▸ WRITTEN EXERCISE: Output solely the number of lines containing the string "Take".

Records with scene code:
---+---

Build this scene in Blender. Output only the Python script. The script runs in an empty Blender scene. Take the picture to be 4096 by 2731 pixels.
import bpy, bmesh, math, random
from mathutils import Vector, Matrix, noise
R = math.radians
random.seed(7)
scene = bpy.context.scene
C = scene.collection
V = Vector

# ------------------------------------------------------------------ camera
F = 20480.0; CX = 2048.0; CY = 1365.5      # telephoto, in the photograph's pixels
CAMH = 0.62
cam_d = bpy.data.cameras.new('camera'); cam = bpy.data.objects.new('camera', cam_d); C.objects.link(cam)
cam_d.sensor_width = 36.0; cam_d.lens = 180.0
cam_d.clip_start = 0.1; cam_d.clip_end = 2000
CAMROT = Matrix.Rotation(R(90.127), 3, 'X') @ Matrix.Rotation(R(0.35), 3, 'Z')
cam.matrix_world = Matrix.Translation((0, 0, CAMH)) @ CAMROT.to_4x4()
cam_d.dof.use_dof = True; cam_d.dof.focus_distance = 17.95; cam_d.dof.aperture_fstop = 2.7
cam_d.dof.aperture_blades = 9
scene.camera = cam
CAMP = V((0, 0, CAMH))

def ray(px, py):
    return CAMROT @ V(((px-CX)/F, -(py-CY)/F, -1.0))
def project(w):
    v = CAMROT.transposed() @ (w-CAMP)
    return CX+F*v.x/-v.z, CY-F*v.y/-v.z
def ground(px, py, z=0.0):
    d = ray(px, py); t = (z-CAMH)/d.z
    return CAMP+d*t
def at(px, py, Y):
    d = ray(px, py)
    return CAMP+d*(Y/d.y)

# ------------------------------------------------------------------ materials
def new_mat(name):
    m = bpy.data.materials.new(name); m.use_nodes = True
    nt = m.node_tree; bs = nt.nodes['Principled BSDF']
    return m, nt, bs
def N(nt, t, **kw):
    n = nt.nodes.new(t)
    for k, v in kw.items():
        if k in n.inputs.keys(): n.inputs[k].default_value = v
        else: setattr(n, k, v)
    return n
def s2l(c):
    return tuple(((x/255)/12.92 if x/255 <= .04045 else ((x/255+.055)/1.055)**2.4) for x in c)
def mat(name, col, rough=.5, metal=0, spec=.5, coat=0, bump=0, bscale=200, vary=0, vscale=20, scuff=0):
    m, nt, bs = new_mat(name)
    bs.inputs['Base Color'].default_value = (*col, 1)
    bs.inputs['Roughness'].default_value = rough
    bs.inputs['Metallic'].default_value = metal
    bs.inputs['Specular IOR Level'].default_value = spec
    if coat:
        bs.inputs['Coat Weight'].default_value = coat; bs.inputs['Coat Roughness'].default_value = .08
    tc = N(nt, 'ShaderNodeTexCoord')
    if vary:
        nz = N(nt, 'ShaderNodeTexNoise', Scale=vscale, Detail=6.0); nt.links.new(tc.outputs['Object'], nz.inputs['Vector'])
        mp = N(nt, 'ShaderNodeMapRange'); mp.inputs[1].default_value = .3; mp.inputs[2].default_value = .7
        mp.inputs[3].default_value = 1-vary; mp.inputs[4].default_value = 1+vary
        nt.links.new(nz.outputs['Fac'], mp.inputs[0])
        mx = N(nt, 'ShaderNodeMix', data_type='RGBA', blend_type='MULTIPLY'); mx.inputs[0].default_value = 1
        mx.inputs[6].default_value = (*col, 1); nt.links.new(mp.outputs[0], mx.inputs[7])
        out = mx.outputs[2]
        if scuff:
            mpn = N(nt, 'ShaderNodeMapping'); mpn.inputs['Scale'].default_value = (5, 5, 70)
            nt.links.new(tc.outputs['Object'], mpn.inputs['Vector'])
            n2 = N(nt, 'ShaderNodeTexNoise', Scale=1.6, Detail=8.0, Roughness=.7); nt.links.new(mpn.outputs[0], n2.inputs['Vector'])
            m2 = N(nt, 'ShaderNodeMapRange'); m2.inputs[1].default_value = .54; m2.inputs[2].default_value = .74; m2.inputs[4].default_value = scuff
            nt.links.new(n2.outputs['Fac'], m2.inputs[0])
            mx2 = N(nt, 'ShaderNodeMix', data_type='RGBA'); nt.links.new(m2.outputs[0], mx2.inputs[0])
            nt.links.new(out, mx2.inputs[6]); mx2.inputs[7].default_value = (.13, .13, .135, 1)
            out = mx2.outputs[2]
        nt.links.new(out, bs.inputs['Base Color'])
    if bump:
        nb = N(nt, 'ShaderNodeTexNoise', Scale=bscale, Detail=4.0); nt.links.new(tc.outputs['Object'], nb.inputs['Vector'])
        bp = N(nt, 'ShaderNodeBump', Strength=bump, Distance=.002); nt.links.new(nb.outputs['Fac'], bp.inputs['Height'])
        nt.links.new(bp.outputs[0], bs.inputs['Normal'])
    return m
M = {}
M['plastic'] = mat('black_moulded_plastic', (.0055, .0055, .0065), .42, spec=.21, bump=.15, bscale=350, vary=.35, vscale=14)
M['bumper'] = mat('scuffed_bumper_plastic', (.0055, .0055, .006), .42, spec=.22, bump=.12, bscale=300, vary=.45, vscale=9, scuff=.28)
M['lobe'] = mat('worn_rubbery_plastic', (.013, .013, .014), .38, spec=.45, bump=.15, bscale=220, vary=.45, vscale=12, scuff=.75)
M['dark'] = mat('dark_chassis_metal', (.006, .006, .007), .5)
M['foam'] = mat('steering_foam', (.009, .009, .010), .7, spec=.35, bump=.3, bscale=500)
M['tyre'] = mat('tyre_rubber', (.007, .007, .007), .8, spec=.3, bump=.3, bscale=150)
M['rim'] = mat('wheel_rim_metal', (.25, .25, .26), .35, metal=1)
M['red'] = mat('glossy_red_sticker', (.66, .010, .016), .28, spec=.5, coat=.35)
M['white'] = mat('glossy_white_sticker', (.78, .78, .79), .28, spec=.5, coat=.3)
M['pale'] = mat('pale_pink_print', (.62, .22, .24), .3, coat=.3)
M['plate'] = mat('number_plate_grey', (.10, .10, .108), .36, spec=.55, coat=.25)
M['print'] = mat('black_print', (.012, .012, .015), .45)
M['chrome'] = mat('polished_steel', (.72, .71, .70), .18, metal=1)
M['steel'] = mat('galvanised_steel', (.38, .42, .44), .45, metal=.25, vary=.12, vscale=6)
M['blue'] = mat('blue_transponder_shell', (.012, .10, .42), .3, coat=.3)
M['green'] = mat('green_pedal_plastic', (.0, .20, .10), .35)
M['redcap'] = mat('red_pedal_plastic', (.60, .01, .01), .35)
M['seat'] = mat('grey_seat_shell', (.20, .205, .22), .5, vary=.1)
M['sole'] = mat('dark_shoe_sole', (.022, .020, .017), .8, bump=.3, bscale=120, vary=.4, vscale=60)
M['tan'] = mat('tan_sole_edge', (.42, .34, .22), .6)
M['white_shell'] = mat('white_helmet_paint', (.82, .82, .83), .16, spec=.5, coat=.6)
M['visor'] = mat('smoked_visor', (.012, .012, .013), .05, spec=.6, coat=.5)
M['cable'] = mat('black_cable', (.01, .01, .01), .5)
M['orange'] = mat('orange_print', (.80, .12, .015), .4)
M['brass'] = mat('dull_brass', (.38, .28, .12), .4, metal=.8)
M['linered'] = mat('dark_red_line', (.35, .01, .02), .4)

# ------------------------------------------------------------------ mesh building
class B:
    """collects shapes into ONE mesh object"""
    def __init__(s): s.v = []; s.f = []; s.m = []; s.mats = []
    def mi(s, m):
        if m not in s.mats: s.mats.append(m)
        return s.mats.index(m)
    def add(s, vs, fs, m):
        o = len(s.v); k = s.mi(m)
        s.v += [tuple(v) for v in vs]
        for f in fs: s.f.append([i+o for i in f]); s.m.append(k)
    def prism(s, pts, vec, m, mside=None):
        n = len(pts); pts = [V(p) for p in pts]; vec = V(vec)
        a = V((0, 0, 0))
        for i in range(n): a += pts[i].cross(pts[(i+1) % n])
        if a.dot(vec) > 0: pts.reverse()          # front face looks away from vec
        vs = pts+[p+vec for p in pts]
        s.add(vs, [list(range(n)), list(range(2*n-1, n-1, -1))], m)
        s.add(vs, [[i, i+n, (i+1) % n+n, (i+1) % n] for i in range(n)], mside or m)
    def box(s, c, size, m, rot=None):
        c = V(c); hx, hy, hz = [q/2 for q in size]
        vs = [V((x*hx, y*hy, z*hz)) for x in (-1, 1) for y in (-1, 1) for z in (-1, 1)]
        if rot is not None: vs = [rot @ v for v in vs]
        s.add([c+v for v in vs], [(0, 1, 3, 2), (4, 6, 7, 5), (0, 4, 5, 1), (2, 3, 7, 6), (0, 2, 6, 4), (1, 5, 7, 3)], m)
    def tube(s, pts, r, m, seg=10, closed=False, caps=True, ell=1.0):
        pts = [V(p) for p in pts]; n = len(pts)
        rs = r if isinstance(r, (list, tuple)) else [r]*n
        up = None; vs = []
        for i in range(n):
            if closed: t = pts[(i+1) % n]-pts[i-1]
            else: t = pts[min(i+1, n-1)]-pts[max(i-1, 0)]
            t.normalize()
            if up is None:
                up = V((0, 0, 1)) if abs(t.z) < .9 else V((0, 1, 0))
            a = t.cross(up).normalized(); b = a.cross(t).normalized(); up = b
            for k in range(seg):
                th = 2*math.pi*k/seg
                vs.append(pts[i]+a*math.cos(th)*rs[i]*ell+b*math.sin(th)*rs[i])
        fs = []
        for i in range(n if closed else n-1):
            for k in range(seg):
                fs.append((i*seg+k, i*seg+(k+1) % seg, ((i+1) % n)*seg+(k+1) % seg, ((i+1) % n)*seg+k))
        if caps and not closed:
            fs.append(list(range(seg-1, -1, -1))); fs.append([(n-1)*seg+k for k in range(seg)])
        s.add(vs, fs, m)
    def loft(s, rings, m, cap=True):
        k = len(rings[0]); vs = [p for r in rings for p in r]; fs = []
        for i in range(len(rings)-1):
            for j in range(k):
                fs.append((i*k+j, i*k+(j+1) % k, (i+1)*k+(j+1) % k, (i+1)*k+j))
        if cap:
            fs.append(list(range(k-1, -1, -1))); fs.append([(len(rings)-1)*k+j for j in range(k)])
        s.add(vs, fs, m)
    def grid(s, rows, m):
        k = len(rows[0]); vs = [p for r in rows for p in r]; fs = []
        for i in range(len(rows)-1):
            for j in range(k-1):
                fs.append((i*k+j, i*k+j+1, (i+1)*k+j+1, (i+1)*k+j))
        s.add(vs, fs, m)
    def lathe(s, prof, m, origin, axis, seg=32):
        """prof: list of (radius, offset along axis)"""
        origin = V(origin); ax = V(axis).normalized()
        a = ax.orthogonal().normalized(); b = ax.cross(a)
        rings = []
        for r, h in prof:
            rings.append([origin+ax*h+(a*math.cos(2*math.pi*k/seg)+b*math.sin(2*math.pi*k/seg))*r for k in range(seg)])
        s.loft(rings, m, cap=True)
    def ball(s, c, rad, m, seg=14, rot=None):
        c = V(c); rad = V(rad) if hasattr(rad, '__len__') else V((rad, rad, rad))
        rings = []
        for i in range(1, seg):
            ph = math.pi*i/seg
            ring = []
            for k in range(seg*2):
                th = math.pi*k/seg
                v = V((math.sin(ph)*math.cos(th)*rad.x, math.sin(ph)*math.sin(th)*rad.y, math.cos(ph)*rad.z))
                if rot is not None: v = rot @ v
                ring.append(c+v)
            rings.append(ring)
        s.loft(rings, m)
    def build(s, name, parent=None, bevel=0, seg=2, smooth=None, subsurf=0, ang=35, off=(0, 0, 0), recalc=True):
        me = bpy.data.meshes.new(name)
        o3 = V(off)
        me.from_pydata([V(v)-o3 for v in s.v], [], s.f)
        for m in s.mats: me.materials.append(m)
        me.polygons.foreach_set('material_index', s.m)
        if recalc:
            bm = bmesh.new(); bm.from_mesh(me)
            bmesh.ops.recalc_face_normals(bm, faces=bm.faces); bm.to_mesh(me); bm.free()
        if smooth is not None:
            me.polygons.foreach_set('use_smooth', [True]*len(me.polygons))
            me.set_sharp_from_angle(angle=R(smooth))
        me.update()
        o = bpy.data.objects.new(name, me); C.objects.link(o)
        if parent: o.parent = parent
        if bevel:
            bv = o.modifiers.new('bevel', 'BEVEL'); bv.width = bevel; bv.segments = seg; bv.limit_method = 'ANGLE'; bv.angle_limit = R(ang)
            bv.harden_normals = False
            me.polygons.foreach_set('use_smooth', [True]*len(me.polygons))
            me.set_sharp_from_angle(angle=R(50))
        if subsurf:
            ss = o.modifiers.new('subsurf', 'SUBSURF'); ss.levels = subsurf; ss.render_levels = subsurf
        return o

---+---

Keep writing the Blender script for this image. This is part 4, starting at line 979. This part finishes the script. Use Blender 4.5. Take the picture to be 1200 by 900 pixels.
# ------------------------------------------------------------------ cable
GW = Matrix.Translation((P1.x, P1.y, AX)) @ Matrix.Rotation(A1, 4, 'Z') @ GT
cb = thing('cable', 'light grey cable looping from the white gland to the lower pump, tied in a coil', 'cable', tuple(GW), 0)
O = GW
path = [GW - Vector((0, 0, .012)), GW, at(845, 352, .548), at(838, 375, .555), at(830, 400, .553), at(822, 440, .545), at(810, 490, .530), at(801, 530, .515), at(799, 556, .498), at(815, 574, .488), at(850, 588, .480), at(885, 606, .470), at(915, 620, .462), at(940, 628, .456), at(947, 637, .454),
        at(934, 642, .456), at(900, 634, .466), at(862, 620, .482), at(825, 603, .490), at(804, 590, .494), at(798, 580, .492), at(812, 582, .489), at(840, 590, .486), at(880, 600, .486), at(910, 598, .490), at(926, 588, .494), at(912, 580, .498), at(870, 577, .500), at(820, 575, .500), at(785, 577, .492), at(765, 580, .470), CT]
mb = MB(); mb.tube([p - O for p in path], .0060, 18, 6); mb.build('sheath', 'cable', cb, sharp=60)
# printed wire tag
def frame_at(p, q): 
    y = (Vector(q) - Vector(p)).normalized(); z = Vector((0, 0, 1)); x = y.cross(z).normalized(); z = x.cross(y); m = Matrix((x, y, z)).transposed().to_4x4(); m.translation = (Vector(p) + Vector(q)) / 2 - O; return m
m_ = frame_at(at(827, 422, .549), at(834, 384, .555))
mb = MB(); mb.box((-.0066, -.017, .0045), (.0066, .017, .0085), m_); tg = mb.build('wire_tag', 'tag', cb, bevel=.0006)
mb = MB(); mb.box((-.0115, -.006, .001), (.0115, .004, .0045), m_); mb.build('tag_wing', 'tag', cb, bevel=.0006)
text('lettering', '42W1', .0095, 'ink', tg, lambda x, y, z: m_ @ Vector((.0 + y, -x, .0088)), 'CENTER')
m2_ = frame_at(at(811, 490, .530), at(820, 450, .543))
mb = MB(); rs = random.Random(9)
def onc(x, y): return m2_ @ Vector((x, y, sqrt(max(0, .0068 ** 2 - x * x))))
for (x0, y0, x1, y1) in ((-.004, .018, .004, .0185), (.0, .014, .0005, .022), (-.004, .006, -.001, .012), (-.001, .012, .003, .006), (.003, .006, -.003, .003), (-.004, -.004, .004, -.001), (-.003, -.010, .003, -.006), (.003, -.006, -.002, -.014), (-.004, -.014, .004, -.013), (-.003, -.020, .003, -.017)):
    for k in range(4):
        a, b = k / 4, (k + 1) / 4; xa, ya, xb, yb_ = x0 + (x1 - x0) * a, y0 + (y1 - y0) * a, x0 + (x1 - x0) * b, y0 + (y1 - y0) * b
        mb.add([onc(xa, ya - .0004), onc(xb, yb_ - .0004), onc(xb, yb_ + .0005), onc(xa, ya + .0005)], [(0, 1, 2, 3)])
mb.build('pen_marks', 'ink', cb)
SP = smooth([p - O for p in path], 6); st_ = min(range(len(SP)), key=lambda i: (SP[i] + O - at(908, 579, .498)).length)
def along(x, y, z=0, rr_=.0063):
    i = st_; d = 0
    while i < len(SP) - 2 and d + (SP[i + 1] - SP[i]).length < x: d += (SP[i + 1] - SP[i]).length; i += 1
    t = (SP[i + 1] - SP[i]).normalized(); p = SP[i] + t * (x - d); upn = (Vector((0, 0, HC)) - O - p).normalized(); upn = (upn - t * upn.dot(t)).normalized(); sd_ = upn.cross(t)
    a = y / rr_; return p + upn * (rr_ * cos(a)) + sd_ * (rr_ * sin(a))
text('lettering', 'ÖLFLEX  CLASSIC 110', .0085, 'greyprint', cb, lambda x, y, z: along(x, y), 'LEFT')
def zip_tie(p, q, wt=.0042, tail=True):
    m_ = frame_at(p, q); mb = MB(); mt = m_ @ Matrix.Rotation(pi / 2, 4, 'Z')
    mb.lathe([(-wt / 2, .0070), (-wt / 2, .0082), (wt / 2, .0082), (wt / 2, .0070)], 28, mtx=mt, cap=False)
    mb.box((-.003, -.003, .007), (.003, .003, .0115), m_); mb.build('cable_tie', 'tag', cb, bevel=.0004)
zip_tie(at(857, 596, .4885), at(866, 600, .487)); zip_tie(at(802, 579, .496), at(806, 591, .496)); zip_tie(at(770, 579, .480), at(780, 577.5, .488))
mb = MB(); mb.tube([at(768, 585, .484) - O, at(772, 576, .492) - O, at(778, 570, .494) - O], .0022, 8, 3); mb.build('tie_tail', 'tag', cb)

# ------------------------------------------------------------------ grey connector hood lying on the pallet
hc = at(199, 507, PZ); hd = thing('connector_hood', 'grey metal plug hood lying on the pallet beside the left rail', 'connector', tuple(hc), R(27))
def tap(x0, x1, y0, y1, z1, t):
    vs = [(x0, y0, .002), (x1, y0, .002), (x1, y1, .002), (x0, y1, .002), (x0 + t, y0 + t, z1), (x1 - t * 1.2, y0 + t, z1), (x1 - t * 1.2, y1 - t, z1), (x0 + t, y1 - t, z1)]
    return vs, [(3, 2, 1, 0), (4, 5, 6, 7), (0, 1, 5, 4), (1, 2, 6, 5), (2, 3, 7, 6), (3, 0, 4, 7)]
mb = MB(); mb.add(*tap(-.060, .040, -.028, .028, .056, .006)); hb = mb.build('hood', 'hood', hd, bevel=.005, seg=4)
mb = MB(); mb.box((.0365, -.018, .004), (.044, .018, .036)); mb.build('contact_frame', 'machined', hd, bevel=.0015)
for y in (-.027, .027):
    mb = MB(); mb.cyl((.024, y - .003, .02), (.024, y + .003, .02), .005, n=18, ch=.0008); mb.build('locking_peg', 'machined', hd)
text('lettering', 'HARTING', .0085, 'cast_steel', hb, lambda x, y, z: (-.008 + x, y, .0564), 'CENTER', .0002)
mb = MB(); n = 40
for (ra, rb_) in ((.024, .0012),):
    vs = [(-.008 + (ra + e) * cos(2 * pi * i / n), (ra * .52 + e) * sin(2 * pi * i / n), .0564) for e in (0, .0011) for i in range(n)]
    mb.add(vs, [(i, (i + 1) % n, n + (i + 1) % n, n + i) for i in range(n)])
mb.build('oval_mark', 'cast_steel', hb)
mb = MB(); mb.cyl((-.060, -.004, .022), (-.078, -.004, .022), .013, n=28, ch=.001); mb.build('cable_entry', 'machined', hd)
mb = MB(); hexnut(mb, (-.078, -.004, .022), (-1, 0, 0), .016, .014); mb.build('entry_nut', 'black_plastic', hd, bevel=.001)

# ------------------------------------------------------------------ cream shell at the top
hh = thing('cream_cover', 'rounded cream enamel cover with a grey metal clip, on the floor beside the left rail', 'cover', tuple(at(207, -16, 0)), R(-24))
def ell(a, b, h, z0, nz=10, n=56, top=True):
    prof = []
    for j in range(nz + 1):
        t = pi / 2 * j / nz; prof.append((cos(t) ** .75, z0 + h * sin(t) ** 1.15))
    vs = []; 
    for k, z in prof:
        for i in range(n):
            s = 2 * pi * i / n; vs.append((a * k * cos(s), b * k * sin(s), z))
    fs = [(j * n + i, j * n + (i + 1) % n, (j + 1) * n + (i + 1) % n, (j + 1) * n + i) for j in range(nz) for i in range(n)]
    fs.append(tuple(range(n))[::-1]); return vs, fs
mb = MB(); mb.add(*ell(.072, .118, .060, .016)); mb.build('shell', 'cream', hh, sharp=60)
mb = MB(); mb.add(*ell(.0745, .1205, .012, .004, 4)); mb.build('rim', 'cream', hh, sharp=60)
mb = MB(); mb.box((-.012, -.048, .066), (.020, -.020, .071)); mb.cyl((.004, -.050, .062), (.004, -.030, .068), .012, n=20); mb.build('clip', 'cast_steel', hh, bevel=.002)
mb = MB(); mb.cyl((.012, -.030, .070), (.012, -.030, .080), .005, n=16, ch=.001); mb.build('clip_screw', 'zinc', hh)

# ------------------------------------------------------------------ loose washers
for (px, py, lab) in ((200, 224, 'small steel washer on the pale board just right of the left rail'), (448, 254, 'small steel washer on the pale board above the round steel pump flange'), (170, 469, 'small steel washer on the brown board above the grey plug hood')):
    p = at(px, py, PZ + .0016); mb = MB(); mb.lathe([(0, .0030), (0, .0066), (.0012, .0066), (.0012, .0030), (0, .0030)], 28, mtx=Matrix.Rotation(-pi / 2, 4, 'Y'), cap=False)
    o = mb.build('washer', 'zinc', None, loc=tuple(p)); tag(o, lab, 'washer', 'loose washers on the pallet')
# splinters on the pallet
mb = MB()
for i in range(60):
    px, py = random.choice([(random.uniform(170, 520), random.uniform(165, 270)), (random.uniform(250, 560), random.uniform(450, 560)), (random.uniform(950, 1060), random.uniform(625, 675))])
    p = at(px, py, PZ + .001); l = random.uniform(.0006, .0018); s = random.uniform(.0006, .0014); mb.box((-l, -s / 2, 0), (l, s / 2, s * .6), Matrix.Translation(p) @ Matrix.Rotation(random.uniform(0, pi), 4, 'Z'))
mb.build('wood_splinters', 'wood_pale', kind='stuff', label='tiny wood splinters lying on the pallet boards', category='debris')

---+---

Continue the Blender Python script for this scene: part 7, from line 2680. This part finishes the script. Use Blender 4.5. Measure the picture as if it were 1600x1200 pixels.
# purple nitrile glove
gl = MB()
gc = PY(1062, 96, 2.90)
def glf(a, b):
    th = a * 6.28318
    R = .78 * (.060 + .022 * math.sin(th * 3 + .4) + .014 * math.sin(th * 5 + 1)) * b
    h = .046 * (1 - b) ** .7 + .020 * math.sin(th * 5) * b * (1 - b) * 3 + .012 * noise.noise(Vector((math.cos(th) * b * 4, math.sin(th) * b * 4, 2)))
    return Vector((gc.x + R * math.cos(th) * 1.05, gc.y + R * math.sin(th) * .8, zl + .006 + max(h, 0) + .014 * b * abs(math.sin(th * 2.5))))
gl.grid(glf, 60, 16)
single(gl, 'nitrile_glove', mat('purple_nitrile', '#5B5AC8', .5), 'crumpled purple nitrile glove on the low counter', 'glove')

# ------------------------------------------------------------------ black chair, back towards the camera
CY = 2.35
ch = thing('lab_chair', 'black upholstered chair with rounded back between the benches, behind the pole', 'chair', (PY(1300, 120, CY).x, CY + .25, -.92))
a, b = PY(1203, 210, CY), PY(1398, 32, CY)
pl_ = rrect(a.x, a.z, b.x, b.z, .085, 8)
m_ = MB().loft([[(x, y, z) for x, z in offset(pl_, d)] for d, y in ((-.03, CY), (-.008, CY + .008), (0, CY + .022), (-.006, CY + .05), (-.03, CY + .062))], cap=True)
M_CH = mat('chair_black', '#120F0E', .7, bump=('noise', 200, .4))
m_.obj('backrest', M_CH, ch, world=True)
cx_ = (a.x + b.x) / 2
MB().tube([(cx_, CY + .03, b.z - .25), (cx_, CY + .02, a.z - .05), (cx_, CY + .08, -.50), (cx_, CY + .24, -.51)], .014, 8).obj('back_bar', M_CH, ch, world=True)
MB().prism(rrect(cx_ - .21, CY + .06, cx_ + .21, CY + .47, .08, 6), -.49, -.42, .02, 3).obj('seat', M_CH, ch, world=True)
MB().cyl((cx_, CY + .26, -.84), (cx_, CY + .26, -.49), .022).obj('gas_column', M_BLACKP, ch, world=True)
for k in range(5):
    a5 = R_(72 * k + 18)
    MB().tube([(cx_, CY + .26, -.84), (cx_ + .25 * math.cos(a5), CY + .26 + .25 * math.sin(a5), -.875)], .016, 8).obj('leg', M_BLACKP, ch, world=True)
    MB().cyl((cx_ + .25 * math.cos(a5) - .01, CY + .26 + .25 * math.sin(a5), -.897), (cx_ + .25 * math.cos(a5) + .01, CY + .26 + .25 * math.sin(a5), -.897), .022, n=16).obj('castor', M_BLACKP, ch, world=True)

---+---

▸ ANSWER TO THIS TASK: 2